In mid-2021, Thomas Clancy, Pennsylvania Treasurer Stacy Garrity’s then-chief investment officer, cautioned that Israeli bonds could be a risky investment for the state, according to emails obtained by ICIJ. Clancy emphasized Israel’s political instability and the country being “frequently involved in military violence.” He also noted that the bonds are not traded on the open market — meaning, regardless of headwinds the nation may face, buyers are stuck with the bonds until they pay out. He proposed “investing in more liquid securities, with fewer risks to the investment capital.”
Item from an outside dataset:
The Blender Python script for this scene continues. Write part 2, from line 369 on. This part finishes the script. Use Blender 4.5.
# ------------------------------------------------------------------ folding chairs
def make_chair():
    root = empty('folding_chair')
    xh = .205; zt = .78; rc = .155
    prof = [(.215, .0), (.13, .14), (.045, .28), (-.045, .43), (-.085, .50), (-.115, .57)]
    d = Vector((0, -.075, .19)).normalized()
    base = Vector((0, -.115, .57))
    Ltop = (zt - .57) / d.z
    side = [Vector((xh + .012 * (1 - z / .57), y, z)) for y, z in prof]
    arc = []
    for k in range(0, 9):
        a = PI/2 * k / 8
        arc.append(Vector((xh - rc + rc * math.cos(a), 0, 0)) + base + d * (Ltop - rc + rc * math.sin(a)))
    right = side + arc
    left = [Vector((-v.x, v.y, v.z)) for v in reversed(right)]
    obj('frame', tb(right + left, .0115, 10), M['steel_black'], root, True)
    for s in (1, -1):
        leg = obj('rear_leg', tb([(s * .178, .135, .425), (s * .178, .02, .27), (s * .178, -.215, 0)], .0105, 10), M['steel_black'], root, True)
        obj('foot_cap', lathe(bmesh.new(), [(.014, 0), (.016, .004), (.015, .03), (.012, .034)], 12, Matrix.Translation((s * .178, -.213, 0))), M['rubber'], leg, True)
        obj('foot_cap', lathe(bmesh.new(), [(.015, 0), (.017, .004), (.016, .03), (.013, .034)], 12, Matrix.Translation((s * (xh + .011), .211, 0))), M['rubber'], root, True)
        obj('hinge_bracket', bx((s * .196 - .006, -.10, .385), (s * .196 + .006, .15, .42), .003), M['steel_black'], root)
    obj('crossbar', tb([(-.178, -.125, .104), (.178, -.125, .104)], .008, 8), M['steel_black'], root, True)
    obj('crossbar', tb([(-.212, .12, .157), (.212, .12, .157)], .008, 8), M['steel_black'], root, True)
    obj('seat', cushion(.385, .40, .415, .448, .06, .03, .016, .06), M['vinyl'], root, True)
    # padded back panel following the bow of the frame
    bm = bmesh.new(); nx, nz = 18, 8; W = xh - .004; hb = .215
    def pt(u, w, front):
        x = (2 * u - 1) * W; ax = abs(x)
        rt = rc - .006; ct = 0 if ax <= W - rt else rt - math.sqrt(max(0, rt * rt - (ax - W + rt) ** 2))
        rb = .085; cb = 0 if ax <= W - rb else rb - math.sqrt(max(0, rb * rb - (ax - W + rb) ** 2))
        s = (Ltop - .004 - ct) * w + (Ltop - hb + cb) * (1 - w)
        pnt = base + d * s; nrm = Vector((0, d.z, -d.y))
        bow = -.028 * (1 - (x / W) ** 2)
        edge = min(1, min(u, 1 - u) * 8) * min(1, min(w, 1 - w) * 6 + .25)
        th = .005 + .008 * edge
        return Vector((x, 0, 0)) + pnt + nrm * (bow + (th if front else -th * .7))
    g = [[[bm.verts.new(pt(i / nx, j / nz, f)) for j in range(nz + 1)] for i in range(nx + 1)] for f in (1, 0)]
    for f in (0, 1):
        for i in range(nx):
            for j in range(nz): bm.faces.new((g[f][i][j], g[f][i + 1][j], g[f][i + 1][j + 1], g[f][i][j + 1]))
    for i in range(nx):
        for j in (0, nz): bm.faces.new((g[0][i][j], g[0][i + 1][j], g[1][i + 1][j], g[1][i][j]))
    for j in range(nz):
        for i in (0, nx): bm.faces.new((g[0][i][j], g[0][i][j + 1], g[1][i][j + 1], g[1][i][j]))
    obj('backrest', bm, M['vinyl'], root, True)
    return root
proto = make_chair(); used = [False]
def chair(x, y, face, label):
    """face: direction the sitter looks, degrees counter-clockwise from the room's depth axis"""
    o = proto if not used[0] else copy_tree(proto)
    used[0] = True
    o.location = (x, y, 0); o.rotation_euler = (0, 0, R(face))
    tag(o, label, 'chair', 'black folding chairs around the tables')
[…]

His advice was not followed. Erik Arneson, a spokesperson for the Pennsylvania Treasury Department, pointed out in an email to ICIJ that the chief investment officer “is one member of the Pennsylvania Treasury Department’s Investment Committee” and that “In this case, the other members of the Investment Committee did not agree with the former CIO’s view on Israel Bonds.” Arneson also emphasized that Israel Bonds has never defaulted on its payments. “Treasurer Garrity decided to continue the Pennsylvania Treasury Department’s longstanding practice of investing in Israel Bonds,” Arneson added, after listening to a range of views and considering such factors as the bonds’ rate of return.

On Oct. 10, 2023, Pennsylvania’s new chief investment officer conveyed an opportunity from Israel Bonds for the state to make an additional investment “given everything taking place.” It took Garrity just an hour to confirm that she would “love” to temporarily increase the state’s investment by $10 million. By Oct. 12, she publicly pledged to double that amount to $20 million worth of bonds.